* **INFORMATION PROVIDED**:

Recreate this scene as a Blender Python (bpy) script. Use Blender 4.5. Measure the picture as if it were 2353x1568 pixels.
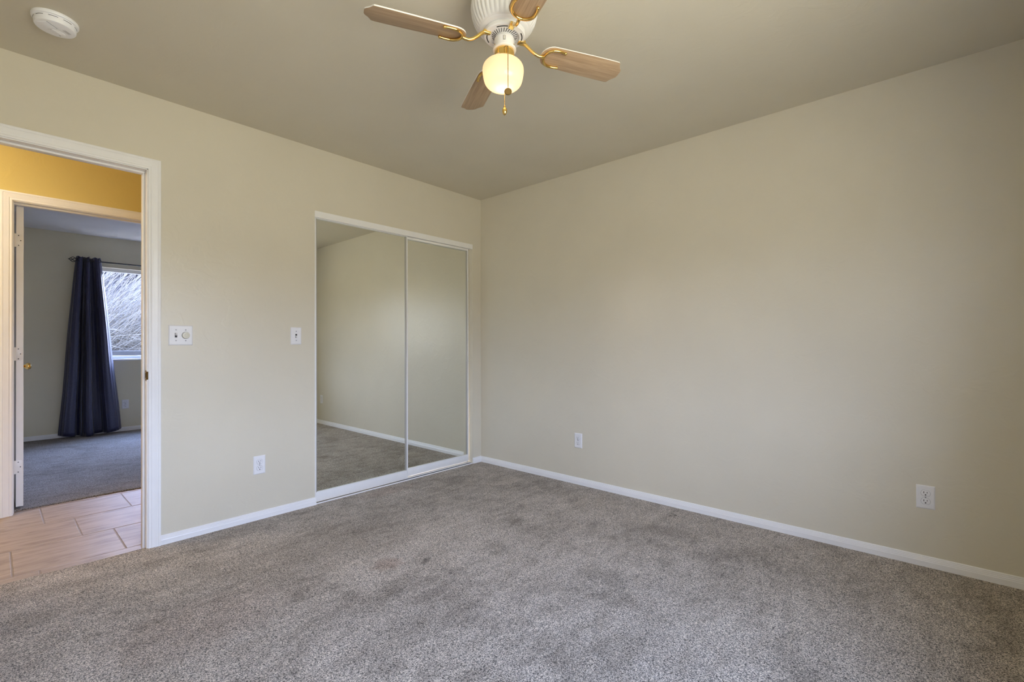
import bpy, bmesh, math, random
from mathutils import Vector, Matrix
for _o in list(bpy.data.objects): bpy.data.objects.remove(_o)
SC = bpy.context.scene
COL = SC.collection
PI = math.pi

# ------------------------------------------------------------------ camera
def make_camera():
    f, yaw, pitch, roll = 1073.348, 0.731676, 0.0034547, -0.0022368
    F = Vector((math.cos(yaw)*math.cos(pitch), math.sin(yaw)*math.cos(pitch), math.sin(pitch)))
    R = Vector((math.sin(yaw), -math.cos(yaw), 0)); U = R.cross(F)
    R, U = math.cos(roll)*R + math.sin(roll)*U, math.cos(roll)*U - math.sin(roll)*R
    d = bpy.data.cameras.new('camera'); d.sensor_width = 36; d.lens = f/2353*36
    d.shift_y = 4.585/2353; d.clip_start = 0.02; d.clip_end = 200
    o = bpy.data.objects.new('camera', d); COL.objects.link(o)
    M = Matrix((R, U, -F)).transposed().to_4x4(); M.translation = Vector((-3.05538, -3.13441, 1.0890))
    o.matrix_world = M
    SC.camera = o
make_camera()

# ------------------------------------------------------------------ sky, sun, exposure
SKY = 12.0
W = bpy.data.worlds.new('World'); SC.world = W; W.use_nodes = True
def build_world():
    nt = W.node_tree; n = nt.nodes; n.clear()
    tc = n.new('ShaderNodeTexCoord'); sp = n.new('ShaderNodeSeparateXYZ')
    nt.links.new(tc.outputs['Generated'], sp.inputs[0])
    rp = n.new('ShaderNodeValToRGB'); mr = n.new('ShaderNodeMapRange')
    mr.inputs['From Min'].default_value = -1; mr.inputs['From Max'].default_value = 1
    nt.links.new(sp.outputs['Z'], mr.inputs['Value']); nt.links.new(mr.outputs[0], rp.inputs[0])
    e = rp.color_ramp.elements
    def z(v): return (v+1)/2
    e[0].position = 0; e[0].color = (0.60, 0.54, 0.435, 1)           # sunlit dry ground
    e[1].position = 1; e[1].color = (0.45, 0.68, 1.25, 1)            # zenith
    for p, c in ((-0.10, (0.58, 0.53, 0.43)), (-0.01, (0.34, 0.31, 0.27)), (0.07, (0.30, 0.29, 0.28)),  # houses and trees along the horizon
                 (0.16, (0.88, 0.97, 1.30)), (0.45, (0.72, 0.86, 1.30))):
        x = e.new(z(p)); x.color = (*c, 1)
    # the +Y sky is boosted, and slightly bluer, to brighten the far bedroom
    m2 = n.new('ShaderNodeMapRange'); m2.inputs['From Min'].default_value = -0.2; m2.inputs['From Max'].default_value = 0.5
    nt.links.new(sp.outputs['Y'], m2.inputs['Value'])
    mx = n.new('ShaderNodeMix'); mx.data_type = 'RGBA'; mx.blend_type = 'MULTIPLY'
    nt.links.new(m2.outputs[0], mx.inputs['Factor']); nt.links.new(rp.outputs[0], mx.inputs[6])
    mx.inputs[7].default_value = (2.35, 2.35, 2.6, 1)
    bg = n.new('ShaderNodeBackground'); bg.inputs['Strength'].default_value = SKY
    nt.links.new(mx.outputs[2], bg.inputs['Color'])
    out = n.new('ShaderNodeOutputWorld'); nt.links.new(bg.outputs[0], out.inputs[0])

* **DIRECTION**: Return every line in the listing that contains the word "scene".

* **FINAL RESULT**:
Recreate this scene as a Blender Python (bpy) script. Use Blender 4.5. Measure the picture as if it were 2353x1568 pixels.
SC = bpy.context.scene